As others have said, much of spotting issues comes with knowing the law as much as possible once you have synthesized the information from the course as you outline and develop a sense for how the doctriens you've learned are interconnected with each other. Some more specific points:

1. Know when there branches in the law, such as a majority and minority rule on a certain point, or there is a circuit split, or where one doctrine only applies in certain factual circumstances and another doctrine applies in others. These are ripe for testing to see if you can recognize these branches and when they apply.

2. Don't forget the obvious issues. Some things may be so completely obvious that you feel it isn't worth mentioning. Case in point--the fact pattern is about a negligence case and there are clearly physical injuries sustained by the victim. In that case, you might feel like the professor doesn't want you to discuss the injury element of a negligence cause of action. While they won't expect you to discuss it in detail, you should have a sentence like, "In every negligence action, the plaintiff must show an injury--here that is met because ...." and then move on to the more complicated things.

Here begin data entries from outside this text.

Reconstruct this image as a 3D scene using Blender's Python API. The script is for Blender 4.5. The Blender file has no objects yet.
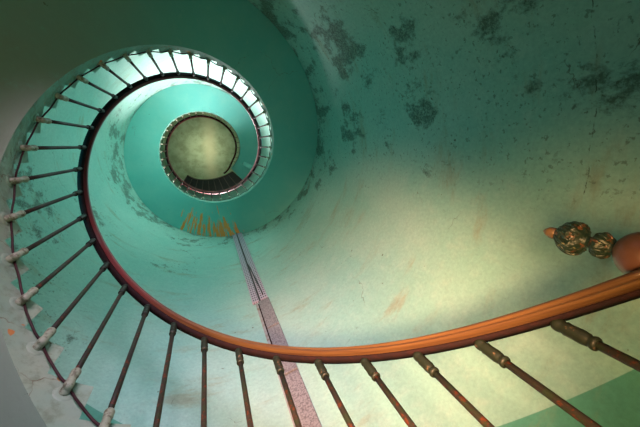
import bpy, math, random
from mathutils import Matrix, Vector
random.seed(4)
sc = bpy.context.scene
col = sc.collection
PI = math.pi
cos, sin, rad = math.cos, math.sin, math.radians

# ---------------------------------------------------------------- measured geometry (metres)
H = 0.50                       # camera height above the floor
PH, DTH = 0.40849, 0.175932     # angle of baluster 0, angle per step
Z0, DZ = 0.60441 + H, 0.17774   # handrail underside at baluster 0, rise per step
RW = 1.72                       # tower radius inside
RF = 1.028                      # face of the stair towards the open well
NTURN = 2 * PI / DTH
PITCH = DZ * NTURN
TREAD = -0.835                  # tread front edge relative to the handrail helix
SOF_I, SOF_O = -1.152, -1.27    # soffit at the well / at the wall
I_END = 73.45
CEIL = 15.7 + H

def ang(i): return PH + DTH * i
def hz(i): return Z0 + DZ * i
def smooth(a, b, x):
    t = min(1, max(0, (x - a) / (b - a))); return t * t * (3 - 2 * t)
def drift(i): return 0.08 * smooth(56, 70, i)     # the well wanders a little near the top
def pt(r, i, z, d=True):
    w = drift(i) * max(0, (RW - r) / (RW - 1.0)) if d else 0
    return Vector((r * cos(ang(i)) + w, r * sin(ang(i)), z))

# ---------------------------------------------------------------- node helpers
def new_mat(name):
    m = bpy.data.materials.new(name); m.use_nodes = True
    nt = m.node_tree; nt.nodes.clear()
    out = nt.nodes.new('ShaderNodeOutputMaterial')
    b = nt.nodes.new('ShaderNodeBsdfPrincipled')
    nt.links.new(b.outputs[0], out.inputs[0])
    return m, nt, b

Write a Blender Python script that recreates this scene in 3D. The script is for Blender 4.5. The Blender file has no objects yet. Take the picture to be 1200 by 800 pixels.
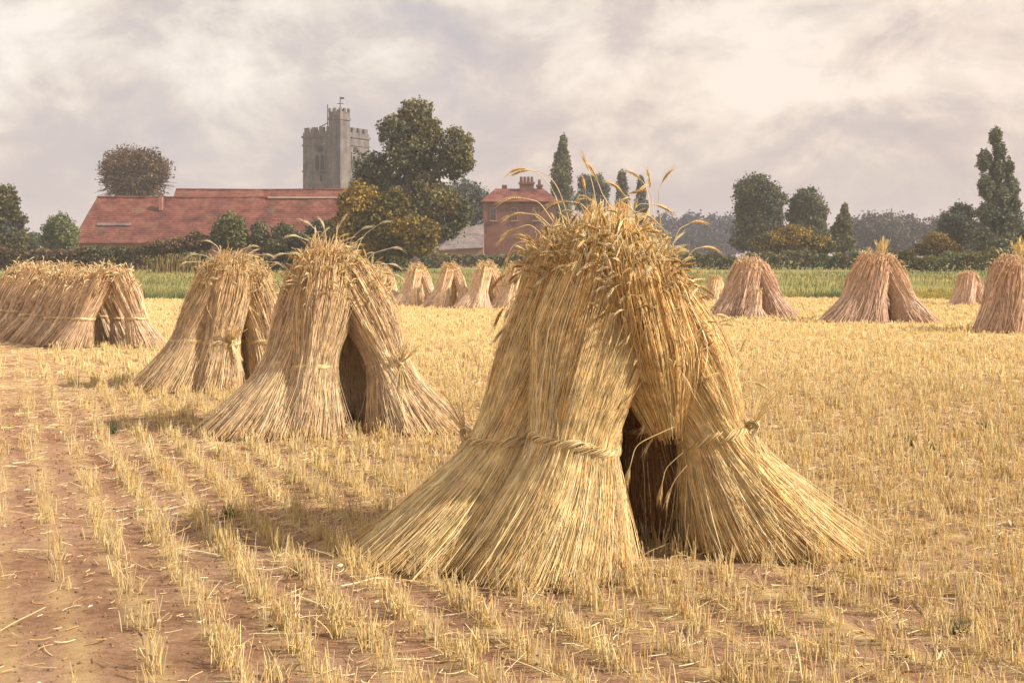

3. When reading a fact pattern, you should always ask yourself "why is this fact here?" Most of the time--though there are exceptions for professors who try to be trickier than others (from my experience, only a minority of them)--every fact in a test fact pattern has bearing on an issue and you should be comfortable taking a fact, asking why it is there, and recognizing a potential issue from that. For instance, in a civ pro exam, a fact might say "X is a student at a school in California, but plans to return to Kentucky to help run the family business once school is over." This seemingly inoccuous fact should cause you to think about domicile because he lives in one place but hasn't intended to actually move there.